Walking in the Lake District


Cairn at Whin Rigg

Just over a week ago I spent a very enjoyable weekend with my friend Ronan walking in the Lake District. We seem to have ended up doing something similar around this time of year for a while now; this time the plan was to go to the western lakes around Wasdale, spending the first day trying to climb Scafell Pike (the highest peak in England at 978 metres/3209 feet), and the second doing something a bit gentler before coming back.

Since it's a pretty long drive from here to Wasdale even without negotiating windy narrow and unlit roads of the Western Lakes, we set off
on the Friday evening in a rented 4x4 (looking completely like tourists) for lodgings in Arnside. The town is on the southern edge of the Lakes, on the estuary of the River Kent (the north-east corner of Morecambe Bay); by the time we arrived it was dark and the estuary was a strange silvery presence alongside our walk to the Albion pub, oddly quiet and slightly magical: trains moving slowly on the distant opposite bank looked like travelling buildings in the darkness.

The next morning we followed twisty roads up and down hills on the way to Wasdale. In spite of the overcast and slightly hazy weather, the mountains of the Western Lakes were an inspiring sight - as was Wastwater, with the steep mountainsides appearing to plunge directly into the lake. Arriving at Wasdale Head, our attempt on Scafell Pike finally began - Ronan had picked out a less direct route to the peak that we hoped would be more scenic, and we set off. Even our gentler ascent involved some committed walking but we quickly climbed up the side of the valley (in my experience it pays to stop and look back from time when going uphill, to remind yourself that you're making progress). In spite of the wind and rain it was a good walk up - the paths are generally well maintained and we were rewarded with a couple of wonderful-looking tarns, which I could imagine swimming in later in the year:

Sprinkling Tarn

Eventually though we encountered snow and mist (low cloud, really); the visibility dropped and the snow was often loose and slippery so progress was slower, but finally we reached 920m:

920 metres!
Sadly this was as high as we'd get - we couldn't see the obvious route to the peak of Scafell Pike, though on the map we could see it was close. Even so this remains one of my favourite moments of the weekend - stopping by the cairn we seemed to have been transported to an eerily tranquil place (even the wind was silent), devoid of landmarks or people. It was a little bit magical.

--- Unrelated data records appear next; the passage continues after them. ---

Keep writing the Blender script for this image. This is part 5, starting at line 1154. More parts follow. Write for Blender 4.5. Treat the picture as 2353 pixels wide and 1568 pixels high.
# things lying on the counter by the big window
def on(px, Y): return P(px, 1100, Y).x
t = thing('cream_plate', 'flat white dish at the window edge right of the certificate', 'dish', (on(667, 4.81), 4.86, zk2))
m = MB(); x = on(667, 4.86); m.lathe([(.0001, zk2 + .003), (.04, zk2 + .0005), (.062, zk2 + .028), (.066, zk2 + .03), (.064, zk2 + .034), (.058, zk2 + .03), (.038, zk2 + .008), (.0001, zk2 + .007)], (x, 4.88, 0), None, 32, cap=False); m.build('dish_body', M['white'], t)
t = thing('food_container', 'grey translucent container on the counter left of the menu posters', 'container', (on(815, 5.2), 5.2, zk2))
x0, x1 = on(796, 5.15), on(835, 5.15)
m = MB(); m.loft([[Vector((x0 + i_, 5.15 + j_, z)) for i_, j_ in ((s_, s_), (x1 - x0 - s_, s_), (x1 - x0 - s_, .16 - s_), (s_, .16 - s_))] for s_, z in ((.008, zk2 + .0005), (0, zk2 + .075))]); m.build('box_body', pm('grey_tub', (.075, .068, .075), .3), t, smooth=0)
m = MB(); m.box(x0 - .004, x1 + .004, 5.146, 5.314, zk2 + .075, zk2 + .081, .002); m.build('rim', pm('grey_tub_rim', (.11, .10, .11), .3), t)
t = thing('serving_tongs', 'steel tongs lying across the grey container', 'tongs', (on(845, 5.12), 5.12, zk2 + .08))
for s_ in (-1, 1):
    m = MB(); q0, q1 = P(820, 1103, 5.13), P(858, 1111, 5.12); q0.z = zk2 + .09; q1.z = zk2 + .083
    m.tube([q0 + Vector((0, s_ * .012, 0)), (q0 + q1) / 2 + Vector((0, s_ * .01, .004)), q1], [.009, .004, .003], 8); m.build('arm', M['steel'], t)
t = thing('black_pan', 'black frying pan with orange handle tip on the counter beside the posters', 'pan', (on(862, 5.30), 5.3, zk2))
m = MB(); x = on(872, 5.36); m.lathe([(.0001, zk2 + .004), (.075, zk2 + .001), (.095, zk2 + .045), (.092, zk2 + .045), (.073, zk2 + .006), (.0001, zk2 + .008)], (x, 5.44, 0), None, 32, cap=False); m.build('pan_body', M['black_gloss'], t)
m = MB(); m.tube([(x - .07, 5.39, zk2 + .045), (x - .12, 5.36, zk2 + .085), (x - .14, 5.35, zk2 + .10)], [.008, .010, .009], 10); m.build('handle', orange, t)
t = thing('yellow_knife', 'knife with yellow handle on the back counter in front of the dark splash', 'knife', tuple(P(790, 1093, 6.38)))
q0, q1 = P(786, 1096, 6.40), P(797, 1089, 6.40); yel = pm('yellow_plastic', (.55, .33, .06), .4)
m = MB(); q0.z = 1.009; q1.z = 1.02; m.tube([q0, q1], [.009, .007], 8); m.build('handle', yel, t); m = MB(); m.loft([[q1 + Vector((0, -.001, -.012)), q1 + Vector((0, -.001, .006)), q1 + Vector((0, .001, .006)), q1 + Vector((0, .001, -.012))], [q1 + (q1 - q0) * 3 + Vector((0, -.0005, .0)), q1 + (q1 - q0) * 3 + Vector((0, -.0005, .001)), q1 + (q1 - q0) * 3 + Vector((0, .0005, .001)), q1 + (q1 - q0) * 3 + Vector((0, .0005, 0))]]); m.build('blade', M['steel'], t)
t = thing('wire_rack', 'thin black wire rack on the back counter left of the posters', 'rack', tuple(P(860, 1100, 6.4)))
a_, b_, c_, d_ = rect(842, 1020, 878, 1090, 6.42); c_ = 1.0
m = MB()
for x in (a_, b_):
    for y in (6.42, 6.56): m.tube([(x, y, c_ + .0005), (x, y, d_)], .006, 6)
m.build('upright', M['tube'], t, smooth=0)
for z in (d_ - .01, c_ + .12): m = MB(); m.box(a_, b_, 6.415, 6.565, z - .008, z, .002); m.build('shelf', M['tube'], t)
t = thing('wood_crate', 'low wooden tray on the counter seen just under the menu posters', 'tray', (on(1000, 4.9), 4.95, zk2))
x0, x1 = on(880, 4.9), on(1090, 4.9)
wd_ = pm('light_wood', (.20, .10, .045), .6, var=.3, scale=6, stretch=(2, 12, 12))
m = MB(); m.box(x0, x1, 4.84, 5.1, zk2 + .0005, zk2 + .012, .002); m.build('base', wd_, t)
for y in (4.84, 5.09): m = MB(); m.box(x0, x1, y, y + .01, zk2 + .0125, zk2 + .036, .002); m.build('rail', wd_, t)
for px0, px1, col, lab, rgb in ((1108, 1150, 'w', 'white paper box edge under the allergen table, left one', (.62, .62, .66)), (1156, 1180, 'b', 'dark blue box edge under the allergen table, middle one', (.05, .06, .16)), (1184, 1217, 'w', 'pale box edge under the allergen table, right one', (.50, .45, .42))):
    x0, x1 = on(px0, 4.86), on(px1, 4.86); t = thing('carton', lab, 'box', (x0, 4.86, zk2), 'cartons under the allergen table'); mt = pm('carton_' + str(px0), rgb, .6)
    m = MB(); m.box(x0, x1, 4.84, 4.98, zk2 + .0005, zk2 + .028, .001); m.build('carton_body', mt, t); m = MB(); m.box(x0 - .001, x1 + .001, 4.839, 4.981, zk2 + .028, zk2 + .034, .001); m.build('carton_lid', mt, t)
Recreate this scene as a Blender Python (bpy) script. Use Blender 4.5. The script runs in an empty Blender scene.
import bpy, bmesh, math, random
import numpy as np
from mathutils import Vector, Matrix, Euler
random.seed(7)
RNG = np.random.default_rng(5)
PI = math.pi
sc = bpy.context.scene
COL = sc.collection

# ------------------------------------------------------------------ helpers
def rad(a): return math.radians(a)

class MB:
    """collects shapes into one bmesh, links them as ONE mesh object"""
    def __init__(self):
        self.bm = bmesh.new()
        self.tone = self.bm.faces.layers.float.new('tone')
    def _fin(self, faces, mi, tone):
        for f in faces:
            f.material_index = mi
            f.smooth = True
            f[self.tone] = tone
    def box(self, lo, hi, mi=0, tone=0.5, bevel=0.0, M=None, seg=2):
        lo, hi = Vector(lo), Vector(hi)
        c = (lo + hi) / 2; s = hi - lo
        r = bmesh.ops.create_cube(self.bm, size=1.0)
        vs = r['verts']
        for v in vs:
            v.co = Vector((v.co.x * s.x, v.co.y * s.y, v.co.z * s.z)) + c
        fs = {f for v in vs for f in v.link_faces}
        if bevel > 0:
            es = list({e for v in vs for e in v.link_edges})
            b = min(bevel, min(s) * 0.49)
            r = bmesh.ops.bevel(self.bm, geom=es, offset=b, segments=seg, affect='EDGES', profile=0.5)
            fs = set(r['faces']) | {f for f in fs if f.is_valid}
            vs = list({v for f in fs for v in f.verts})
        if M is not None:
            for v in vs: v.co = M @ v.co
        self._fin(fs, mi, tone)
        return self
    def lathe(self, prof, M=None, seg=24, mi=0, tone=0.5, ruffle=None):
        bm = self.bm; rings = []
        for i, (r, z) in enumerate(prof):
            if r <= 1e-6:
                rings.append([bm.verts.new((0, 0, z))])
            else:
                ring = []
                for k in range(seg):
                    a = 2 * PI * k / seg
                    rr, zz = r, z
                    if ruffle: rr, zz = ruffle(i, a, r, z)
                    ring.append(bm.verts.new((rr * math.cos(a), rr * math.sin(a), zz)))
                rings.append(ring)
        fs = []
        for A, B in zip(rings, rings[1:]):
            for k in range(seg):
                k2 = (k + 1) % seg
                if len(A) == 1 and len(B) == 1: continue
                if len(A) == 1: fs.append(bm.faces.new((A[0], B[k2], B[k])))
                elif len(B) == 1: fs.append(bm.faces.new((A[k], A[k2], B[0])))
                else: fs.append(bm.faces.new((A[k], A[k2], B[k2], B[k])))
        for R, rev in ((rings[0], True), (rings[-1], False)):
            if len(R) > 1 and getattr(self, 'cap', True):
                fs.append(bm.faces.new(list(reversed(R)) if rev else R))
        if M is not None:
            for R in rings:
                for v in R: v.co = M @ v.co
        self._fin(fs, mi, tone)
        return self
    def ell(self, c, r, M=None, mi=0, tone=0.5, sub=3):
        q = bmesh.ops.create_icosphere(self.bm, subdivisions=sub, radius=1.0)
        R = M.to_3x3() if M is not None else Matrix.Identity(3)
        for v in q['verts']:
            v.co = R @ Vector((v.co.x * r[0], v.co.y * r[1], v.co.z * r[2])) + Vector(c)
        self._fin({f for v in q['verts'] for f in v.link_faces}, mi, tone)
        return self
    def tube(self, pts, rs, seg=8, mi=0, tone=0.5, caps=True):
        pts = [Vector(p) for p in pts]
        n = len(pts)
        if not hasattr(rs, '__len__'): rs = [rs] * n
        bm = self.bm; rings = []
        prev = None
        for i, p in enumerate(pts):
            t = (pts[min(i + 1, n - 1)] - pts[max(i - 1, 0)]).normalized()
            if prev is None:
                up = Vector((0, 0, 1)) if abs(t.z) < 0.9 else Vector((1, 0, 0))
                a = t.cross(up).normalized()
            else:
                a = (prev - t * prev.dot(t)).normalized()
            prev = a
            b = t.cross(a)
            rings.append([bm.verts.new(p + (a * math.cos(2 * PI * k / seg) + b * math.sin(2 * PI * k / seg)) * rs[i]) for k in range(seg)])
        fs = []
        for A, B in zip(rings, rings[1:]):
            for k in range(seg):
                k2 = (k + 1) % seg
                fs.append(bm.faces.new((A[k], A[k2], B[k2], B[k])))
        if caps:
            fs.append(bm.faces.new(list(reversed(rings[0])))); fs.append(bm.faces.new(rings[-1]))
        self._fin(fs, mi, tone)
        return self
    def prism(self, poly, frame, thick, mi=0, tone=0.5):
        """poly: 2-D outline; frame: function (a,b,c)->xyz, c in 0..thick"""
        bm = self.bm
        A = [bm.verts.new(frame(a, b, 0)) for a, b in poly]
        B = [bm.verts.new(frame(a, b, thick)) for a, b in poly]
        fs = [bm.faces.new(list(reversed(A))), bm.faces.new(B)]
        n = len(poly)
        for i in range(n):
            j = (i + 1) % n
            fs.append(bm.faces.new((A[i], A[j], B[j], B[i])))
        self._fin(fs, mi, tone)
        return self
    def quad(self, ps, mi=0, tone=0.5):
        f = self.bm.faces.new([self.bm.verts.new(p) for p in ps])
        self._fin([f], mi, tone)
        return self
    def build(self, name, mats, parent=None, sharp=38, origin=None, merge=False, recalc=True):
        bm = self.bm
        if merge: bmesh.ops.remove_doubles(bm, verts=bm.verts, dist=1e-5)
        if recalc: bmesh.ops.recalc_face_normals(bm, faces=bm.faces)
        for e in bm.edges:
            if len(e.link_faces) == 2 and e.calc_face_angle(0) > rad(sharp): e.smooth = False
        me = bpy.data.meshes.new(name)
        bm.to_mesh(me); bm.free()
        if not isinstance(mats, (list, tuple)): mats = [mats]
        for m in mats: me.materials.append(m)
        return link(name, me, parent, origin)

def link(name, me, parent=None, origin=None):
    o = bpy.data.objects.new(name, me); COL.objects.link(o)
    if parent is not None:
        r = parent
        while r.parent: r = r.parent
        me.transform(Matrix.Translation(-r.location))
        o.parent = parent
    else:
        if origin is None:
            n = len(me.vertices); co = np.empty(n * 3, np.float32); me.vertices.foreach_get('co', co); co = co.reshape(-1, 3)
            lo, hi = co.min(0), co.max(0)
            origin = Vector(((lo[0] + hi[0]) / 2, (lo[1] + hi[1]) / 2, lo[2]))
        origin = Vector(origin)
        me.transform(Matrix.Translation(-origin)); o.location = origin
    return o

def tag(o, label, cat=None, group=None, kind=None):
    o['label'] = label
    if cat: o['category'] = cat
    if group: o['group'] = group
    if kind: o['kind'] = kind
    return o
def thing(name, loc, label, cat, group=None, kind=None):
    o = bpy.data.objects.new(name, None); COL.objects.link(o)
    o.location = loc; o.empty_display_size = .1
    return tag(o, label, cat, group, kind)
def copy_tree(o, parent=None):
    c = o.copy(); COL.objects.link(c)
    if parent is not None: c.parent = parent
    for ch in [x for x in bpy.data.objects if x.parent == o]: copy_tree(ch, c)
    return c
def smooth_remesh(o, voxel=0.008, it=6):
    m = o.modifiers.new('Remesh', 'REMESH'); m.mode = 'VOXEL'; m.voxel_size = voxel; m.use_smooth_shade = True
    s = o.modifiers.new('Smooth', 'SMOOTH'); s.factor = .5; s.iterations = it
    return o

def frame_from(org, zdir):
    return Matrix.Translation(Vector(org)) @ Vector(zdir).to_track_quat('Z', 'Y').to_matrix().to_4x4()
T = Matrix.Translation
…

After the highs of course you have to come down! The ascent was tiring but fortunately our overnight accommodation at Rainors Farm (a really nice friendly B&B that also offers yurts - maybe next time - and which I would completely recommend) was very welcoming after all the walking, and an (ahem) "interesting" evening out at a pub in Gosforth rounded the day off nicely.

The next day the weather seemed a little more settled and we wondered briefly about trying for Scafell Pike again, before deciding on something a little less taxing - the mountains aren't going anywhere, and it was debatable whether my sore feet and legs would actually be able to get me there. Instead we walked up to Whin Rigg on the other side of Wasdale, with commanding views of the surrounding countryside out to the coast
(including the Sellafield nuclear reprocessing plant), and beyond. Incidents involving Ronan's lost hat - happily recovered on the way back - and a tin of chicken soup added some light drama (or maybe comic relief?) but nothing we couldn't handle.

It's always a little sad driving back after a great weekend, but a detour through Morecambe took the edge off: nothing like fish chips, a view over the bay, and a chance to spend a bit of quality time with one of the town's most famous sons:

Bring me sunshine...

Bring me sunshine, indeed. What a great weekend!